Quacks like a middle mile project.
A draft resolution approving a $1 million California Advanced Services Fund grant for a DSL upgrade in the small mountain community of Cressman in Fresno County was posted on the California Public Utilities Commission website yesterday. Proposed by Ponderosa Telephone Company, the project has middle mile fiber and a middle mile price tag, but doesn’t offer middle mile access.
The cost per household is $8,900, making it the second most costly project so far in the current round of CASF subsidy applications. At the top of the list is a stalled fiber-to-the-home project in Madera County, also proposed by Ponderosa, that will cost somewhere between $11,000 and $55,000 per home, depending on how homes are counted.
A better point of comparison, though, is a combined middle and last mile project in Humboldt County which costs $8,100 per home and was approved by commissioners last month. Most of the money for that project is going toward building an 82-mile fiber optic link to Internet facilities down the coast. It’s pretty much the same as the Cressman proposal…
Ponderosa contends that the extension of its fiber backhaul also has potential value beyond serving the Cressman Project area. Although not part of the Cressman Project, Ponderosa stated their long term plan is to eventually serve the Blue Canyon rural subdivision…Ponderosa aims to extend the fiber to connect to existing fiber at their Exchequer site so as to complete a fiber network ring, which would provide route diversity and protection in case of a fiber cut or disaster.

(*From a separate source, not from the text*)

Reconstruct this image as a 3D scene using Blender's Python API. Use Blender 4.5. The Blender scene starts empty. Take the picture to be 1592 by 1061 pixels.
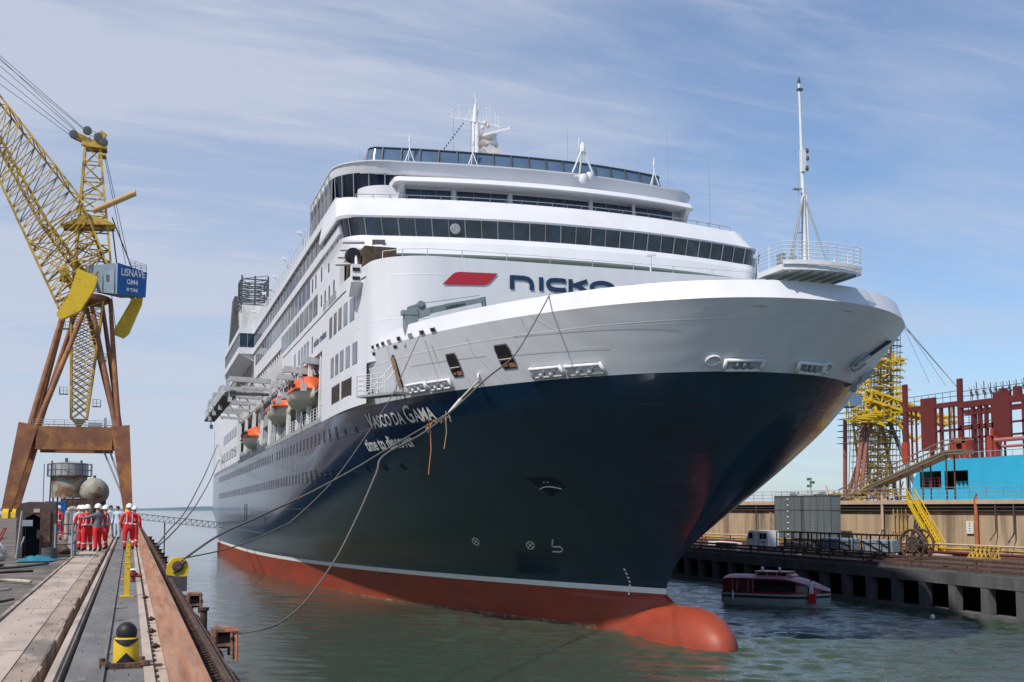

There’s one huge difference. The Humboldt project, submitted by the Karuk Tribe, explicitly includes a middle mile component, and the CPUC attached conditions that make it available to other last mile service providers. Ponderosa, on the other hand, isn’t characterising its fiber backhaul as middle mile infrastructure and there’s no requirement in the draft that would force it to share the link with competitors or lease dark fiber to end users.
The area is remote and sparsely populated, so sharing is theoretical at best. But precedent is important. In this case, the language as drafted could provide a basis for future subsidies without access conditions to projects that are middle mile in all but name. Allowing one company to lock up publicly-funded dark fiber means less competition, higher prices and worse service. That’s not what the money in CASF is supposed to be buying.
Anyone can submit comments to commissioners regarding the project, the deadline for doing so is 4 December 2013.
Tellus Venture Associates assisted with several CASF proposals in the current round, so I’m not a disinterested commentator. Take it for what it’s worth.